There's the money aspect, for sure. But for a lot of us, it keeps us sane. Last summer I quit the restaurant game just to freelance. About two weeks later I started talking to myself uncontrollably. Like I had inside jokes with only me. Not long after that I pretty much lost any capacity to interact with other humans. This is what happens when you sit in a room with a keyboard for too long, and no internet connection. When I started working for tips again, it was a welcome exit from the world that is my laptop.

So I found solidarity this weekend, like happens sometimes, in an article from the New York Times (thanks Max2 for the link). Caitlin Kelly, a bona fide journalist - and beyond that, an author - writes about her job as a salesperson peddling fru-fru garments in an affluent New York 'burb.

Something had to change. Working alone at home as a freelance writer, which many people dream of, wasn't working for me. The relentless isolation of connecting primarily with others online and by telephone was killing me.

I needed a steady, secure, part-time job, something I could leave behind at day's end, with lots of people contact. I craved a new challenge, a chance to learn and perfect some fresh, useful skills.

She goes on to describe her double-life, a daytime intellectual who moonlights getting bossed around by soccer moms. Pretty existential stuff. I like the message though, which is that artists don't have to be artists all the time - oftentimes it's detrimental to mental health.

Why I'm really writing this blog post: See, Mom? See, Dad?

Saturday mornings we do a wicked brunch. In winter, we get to work at 6:30 am and leave after 4pm, which means we usually don't get to see the sun. The kitchen sends out literally a thousand plates or more, in about a four-hour time period (10-2; the other hours are for side work). Each server ends up watching roughly eighty people go in and out of his or her section, many of these people requesting a medley of drinks because for some reason people really like liquids with their breakfast - coffee, oj, tomato juice, bloody mary, beer chaser, and a round of waters for the table (please).
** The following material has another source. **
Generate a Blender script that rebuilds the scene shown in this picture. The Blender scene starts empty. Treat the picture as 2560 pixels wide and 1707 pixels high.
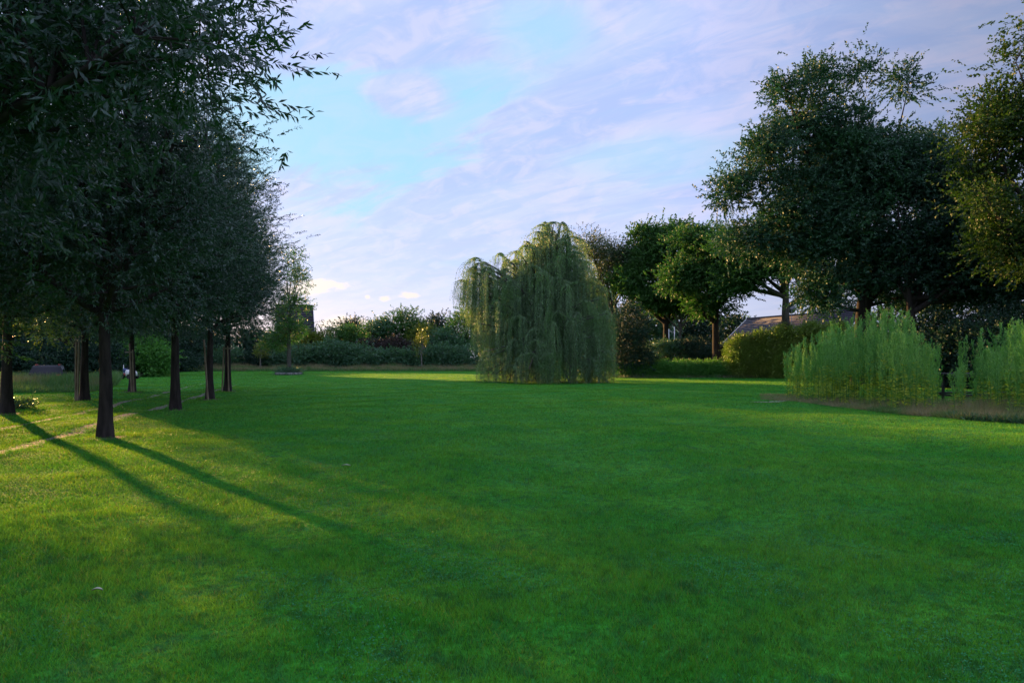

After the shift, the kitchen still a chaotic mess (though unseen to civilians), the Ecuadorian line cooks all hug each other and the bar sends them a shot of tequila. The servers high five and breathe our collective sighs of relief as the last customers leave. We clean the restaurant, roll our silverware, bitch about our tables, count our money and go home to nap before going out before waking up to do it again on Sunday. It's exhausting, but there's camaraderie. Best of all, I get to forget about all my deadlines. Why would I want to give that up?